Although 98% of fund managers have a firmwide environmental, social and governance policy and 80% employ dedicated ESG or sustainable investment staff, 43% are unable to provide a single example of a sell decision driven by an ESG view, according to Redington’s annual Sustainable Investment Survey.
This is up from 39% the previous year. The research, which surveyed 122 managers covering 232 strategies, also found an increase in the lack of ESG considerations in buy decisions with 35% unable to produce an example, compared with 26% last year.
Meanwhile only 57% hold an exit strategy for negative ESG performance.
Although managers are struggling to provide demonstrable evidence of ESG integration in their practices, 78% of equity and 84% of fixed income managers claim that environmental issues impact analyst recommendations.
Other findings included the number of managers aligning remuneration policies with sustainable investment metrics fell from 70% in 2021 to 62% this year.
However, Redington head of manager research, Nick Samuels, suggested that “perhaps the clearest indication that sustainable investment is truly integrated is if individuals are incentivised on it”.
He added, “We believe this approach has potential to drive significant progress, and so we hope to see a reversal in this downward trend next year.”
Samuels said that the most important things was “changing investment practices on the ground” and while it was “encouraging” to see managers making progress across philosophies, there is “a long way to go” to take actions that move the dial.
He added, “While we would expect to see some variation between ambition and action, how can managers really drive the change that is needed when so many are unable to evidence specific allocation decisions that were influenced by ESG factors this past year?” Samuels asked.

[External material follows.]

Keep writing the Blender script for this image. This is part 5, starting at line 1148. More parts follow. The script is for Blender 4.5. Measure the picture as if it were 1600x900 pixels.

Kifaya Belkaaloul, Head of Regulatory at NeoXam notes, “The challenge that many asset managers are facing in implementing ESG strategies into concrete action is that they do not have access to the quality of data that is required to effectively assess the ESG implications of a particular investment.
Unless firms can find a way to get easy access across the business to the information that underpins ESG scores, buy side institutions are in danger of being unable to actually carry out ESG strategies.”